They went to Cairo, leaving behind the adobe houses built along the edge of the Nile and the villagers who all knew each other and who had lived on this land for more centuries than their names could count. Behind them, they left the imprint of their footsteps for others who might follow.
This family saga begins when Salim, the eldest of three brothers, moves to Cairo at the start of the twentieth century with dreams of opening his own bakery. His decision to leave his ancestral village of Kom Ombo despite his parents’ objections reverberates across generations, kicking off a series of migrations that shape the lives of his family and their descendants throughout the decades that follow. These migrations only intensify after the revolution of 1952—with Misha, Salim’s eldest grandchild, being the first to flee to “Amreeka,” his annual phone calls home becoming briefer and briefer with each passing year.
Culminating with the 2011 protests in Tahrir Square, Pauline Kaldas’s The Measure of Distance is a detailed portrait of immigration against the backdrop of an Egypt in constant flux and an America that is always falling short of the fantasy. Alternating between tales of those who migrate and those who stay, this expansive novel follows its characters as they determine the course of their lives, often choosing one uncertainty over another as they migrate to new lands or plant their roots more firmly in their homeland.
Pauline Kaldas is an Egyptian-American novelist, scholar and professor.
She was born in Egypt and immigrated with her parents to the United States at the age of eight in 1969. She spent her first eight years in the Cairo suburb of Mohandessein with her parents, grandmother, and aunt. When her family immigrated, they settled in the Boston area.

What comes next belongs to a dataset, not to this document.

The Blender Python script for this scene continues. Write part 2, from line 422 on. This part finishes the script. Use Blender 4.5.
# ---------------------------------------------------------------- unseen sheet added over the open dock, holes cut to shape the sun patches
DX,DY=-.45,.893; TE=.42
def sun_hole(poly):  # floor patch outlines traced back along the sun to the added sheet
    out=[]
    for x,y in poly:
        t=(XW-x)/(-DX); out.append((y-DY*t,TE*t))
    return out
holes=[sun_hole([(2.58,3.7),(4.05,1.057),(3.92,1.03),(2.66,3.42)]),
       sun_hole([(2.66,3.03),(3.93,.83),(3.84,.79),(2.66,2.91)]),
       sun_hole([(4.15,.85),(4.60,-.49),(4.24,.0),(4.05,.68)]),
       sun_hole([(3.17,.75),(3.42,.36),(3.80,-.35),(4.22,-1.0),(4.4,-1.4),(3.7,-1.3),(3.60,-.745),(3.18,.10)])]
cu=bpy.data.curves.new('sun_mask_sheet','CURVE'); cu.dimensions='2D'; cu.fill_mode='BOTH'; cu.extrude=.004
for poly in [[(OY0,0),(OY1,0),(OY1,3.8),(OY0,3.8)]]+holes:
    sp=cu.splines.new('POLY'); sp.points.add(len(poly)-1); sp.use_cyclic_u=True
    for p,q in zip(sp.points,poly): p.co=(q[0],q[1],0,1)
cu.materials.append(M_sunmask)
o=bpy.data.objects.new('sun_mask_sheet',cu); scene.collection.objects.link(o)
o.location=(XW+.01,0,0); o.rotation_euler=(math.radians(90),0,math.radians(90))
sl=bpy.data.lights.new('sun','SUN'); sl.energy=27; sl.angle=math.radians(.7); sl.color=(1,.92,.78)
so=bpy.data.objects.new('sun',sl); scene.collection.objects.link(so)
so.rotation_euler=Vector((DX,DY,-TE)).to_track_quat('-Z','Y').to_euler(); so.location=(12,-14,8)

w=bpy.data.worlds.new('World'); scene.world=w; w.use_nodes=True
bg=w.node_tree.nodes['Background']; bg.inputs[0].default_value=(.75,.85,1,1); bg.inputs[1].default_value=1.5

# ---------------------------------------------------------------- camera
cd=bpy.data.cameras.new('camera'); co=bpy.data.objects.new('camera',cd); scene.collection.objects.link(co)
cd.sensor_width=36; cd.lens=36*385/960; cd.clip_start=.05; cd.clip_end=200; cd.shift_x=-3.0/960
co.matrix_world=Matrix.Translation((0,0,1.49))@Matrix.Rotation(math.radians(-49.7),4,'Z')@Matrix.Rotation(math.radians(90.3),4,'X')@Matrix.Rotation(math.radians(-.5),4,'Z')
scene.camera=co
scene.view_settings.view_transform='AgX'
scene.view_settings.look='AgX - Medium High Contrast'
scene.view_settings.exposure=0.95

She attended Clark University in Worcester, MA, where she majored in English and Business. She went on to receive her M.A. in English at the University of Michigan and her Ph.D. in English and Creative Writing at Binghamton University.
After receiving her M.A., she moved to Providence, RI, where she taught at Rhode Island College and Rhode Island School of Design. In 1990, she went to Egypt with her husband, T.J. Anderson III, and they spent three years teaching at the American University in Cairo. Those three years gave her the opportunity to re-connect with her family and immerse herself into her culture. It was a period of intense artistic and personal growth. She returned to Egypt again in 2002 with her husband and two daughters for six months when her husband was awarded a Fulbright to teach at Cairo University. Their most recent trip to Egypt was in 2010.
She is the author of The Measure of Distance, a novel (University of Arkansas Press), Looking Both Ways, a collection of essays (Cune Press, 2017), The Time Between Places, a collection of short stories (University of Arkansas Press, 2010), Letters from Cairo, a travel memoir (Syracuse University Press, 2007), and Egyptian Compass, a collection of poetry (WordTech Communications, 2006). She also co-edited with Khaled Mattawa Dinarzad’s Children: An Anthology of Contemporary Arab American Literature (University of Arkansas Press, 2009). She was awarded a fellowship in fiction from the Virginia Commission of the Arts and has been in residency at the MacDowell Colony and the Virginia Center for the Arts.
Pauline Kaldas is currently Professor of English and Creative Writing at Hollins University in Roanoke, VA.
Beautiful book about family, love, and the promise - and cost - of migration. Migration runs through so many of our family stories and therefore our family relationships; Dr. Kaldas takes the personal and shows its painful, luminous universality.